So Gourmet is shutting down its test kitchens, recalling its correspondents and stopping the now-digital presses. Hundreds of thousands of foodies around the epicurean capitals are throwing themselves to the ground, donning sackcloth and ash to pontificate on the meaning of food journalism in the wake of this tragedy for which the same foodies are directly responsible.
This ad still pops up when you leave the wonderful Epicurious website (owned by the same folks who just shuttered Gourmet in case you didn’t know). It asks us free-riding foodies to put down just $1 an issue for two great food mags. But clearly we didn’t do that. Closing the magazine, firing its unmatched staff and saving some trees is about revenue.

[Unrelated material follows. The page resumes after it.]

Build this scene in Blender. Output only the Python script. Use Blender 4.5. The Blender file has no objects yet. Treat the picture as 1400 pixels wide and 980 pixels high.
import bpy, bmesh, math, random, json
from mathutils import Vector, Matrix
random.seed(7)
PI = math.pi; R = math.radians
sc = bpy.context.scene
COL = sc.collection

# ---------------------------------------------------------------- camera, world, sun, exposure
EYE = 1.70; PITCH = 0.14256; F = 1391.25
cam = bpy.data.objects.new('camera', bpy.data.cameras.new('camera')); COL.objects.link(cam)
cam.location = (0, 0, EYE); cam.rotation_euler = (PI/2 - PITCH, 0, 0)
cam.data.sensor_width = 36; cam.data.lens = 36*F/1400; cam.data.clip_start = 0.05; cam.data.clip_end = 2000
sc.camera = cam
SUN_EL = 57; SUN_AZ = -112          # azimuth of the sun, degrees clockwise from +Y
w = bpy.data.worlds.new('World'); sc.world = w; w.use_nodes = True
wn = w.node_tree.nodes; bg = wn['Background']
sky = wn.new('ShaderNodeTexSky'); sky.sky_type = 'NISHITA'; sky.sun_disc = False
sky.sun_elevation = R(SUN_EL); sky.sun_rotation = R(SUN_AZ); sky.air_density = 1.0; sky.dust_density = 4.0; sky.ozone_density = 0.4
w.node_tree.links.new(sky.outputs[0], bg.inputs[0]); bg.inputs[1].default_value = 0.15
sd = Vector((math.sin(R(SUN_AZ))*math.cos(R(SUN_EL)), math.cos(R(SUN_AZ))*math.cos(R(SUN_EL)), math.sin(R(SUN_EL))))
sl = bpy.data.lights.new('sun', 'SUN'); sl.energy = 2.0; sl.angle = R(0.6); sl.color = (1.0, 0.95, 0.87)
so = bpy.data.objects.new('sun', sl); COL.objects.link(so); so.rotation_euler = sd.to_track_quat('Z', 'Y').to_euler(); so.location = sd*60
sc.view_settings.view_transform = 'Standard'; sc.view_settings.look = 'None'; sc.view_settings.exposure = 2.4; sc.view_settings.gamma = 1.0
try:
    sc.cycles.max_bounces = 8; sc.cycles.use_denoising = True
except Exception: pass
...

So all of the digital shiva calls, the what I am sure will be many late night tweets maligning the decline of culture as we know it, and email recipe exchanges in honor of Ruth Reichl are just for show. If you were a subscriber to the magazine over the last two years, which I doubt considering that its year-to-date ad pages were down nearly 50%, you are entitled to your piety party. But the rest of us, we deserve this and were the only people who could have stopped it.
Good bye Gourmet, I will miss the pop-up ad when I close Epicurious the most.
2 comments:
I've been in the PR business long enough not to believe everything I read in the media, especially what they say about themselves -- but I think we can believe that the demise of Gourmet had more to do with the loss of 8000 ad pages than with the failure of 8000 foodies to step up to the plate and subscribe. So you don't have to blame yourself for not supporting Conde Nast adequately -- but for not sufficiently supporting Ritz Carlton and Qantas and the Cayman Islands Tourism Bureau, so they'd pony up for those expensive 4-color pages.
Yeah but the ads are based on circulation...high circ, higher ad revenue.